Wednesday, January 24, 2007

notes on notes on a scandal

A couple weeks ago, SK and I went to see Notes on a Scandal at the theater (or the cinema, SK would say). We both loved it, but I found myself wishing there was *more.* I find that I am maybe pathologically curious about taboo relationships and I have always been especially intrigued by the phenomenon of female teachers taking up with their young, male students. I think of Mary Kay Latourno, with her bouncy blonde hair-do and her perfect family suddenly caught up with a kid who could barely grow a moustache.

I have tried to imagine what could motivate an otherwise established, succesful, settled (*grown*) woman to do something so foolish and, in my mind, bizarre. When SK and I went to see this movie, I was hoping to gain some insight, and even though I *loved* the movie, I was a little disappointed that it didn't dig deeper into the psychology behind the relationship Sheba (Cate Blanchet's character) has with her young, male student. As we left the theater, I found myself wishing the movie had been based on a book, so I could read more.

Well, turns out, it *was* based on a book. "What Was She Thinking (Notes on a Scandal)" by Zoe Heller. I just finished it last night and it was a really interesting read, but for reasons I wouldn't have imagined. Again, the book didn't delve too deeply into the psychological depths of the teacher -- the dark and murky depths I have imagined must lurk whenever a 40 year old woman decides to have sex with a 14 year old boy. And maybe I should just leave well enough alone. Maybe it is, after all, much simpler than I imagine. As the book tells it, their affair was simple and lusty and his appeal was pretty plain: he was young, sexy and full of testosterone. I am obviously not so moved by that clump of characteristics and that has perhaps blinded me from understanding what straight women could possibly see in teenage boys. Frankly, it stimulates my gag reflex a little. But whatever.

I abandoned that line of inquiry and found myself reading the book with pleasure, relishing the crisp bitchiness of the voice. The book is narrated by Barbara Covett (Judi Dench's character), the old spinster who takes a sinister, clingy interest in Sheba's life. Leaving the plot aside for a moment, I'll say I really enjoyed the consistency and pitch-perfect clarity of Barbara's voice in this book. Dench must have read it in preparation for the movie, because she embodied that character perfectly and, as I read, I could hear Dench's Barbara speaking each, clever, articulate line in my mind.

Unfortunately, the other reason I enjoyed reading the book so much doesn't speak well of the book. As a writer, I found it really fascinating to note the ways the film shifted and condensed the book, taking major liberties in some places, to make the story much more efficient and impactful. The subtle changes were most notable, slightly rearranging plot-points as though they were free-standing building blocks that could be placed into a better, shaplier order. The result is a film that's much tighter than the book, not because the book is sprawling, but because the book just isn't as well organized.
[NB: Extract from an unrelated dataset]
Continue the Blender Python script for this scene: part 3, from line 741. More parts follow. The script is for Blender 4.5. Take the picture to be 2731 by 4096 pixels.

I was mildly disappointed to realize that the movie added extra-emphasis to Barbara's supposed lesbianism. In the novel, it's subtle to the point of nonexistance. You're left wondering if maybe it's so deeply suppressed that maybe it isn't there at all. In fact, the book paints her as much more a lonely spinster who is too bitter and clever to allow easy intimacy, yet who longs for it painfully and jealously. In the book you can see Barbara much more as the lonely schoolgirl who longed for emotional intimacy and intense bonds of friendship and who never quite graduated to concerns of physical love and romance.

The movie, however, implies something much more lurid and the scene in which Sheba confronts Barbara was more vulgar and explicit in the movie than the book. In the book, Sheba never even begins to accuse Barbara of having a lesbian crush on her and it makes me shudder just a little to realize that the filmmakers have once again used lesbianism to add an ick-factor to a circumstance where it otherwise wouldn't apply. Although, maybe I'm just being overly sensitive. Maybe the filmmakers were right to bring something out of the subtext and expose it more fully to the light. Who knows.

Anyway, when it's all said and done, if you're only going to experience one or the other of them, I recommend the movie. It's great.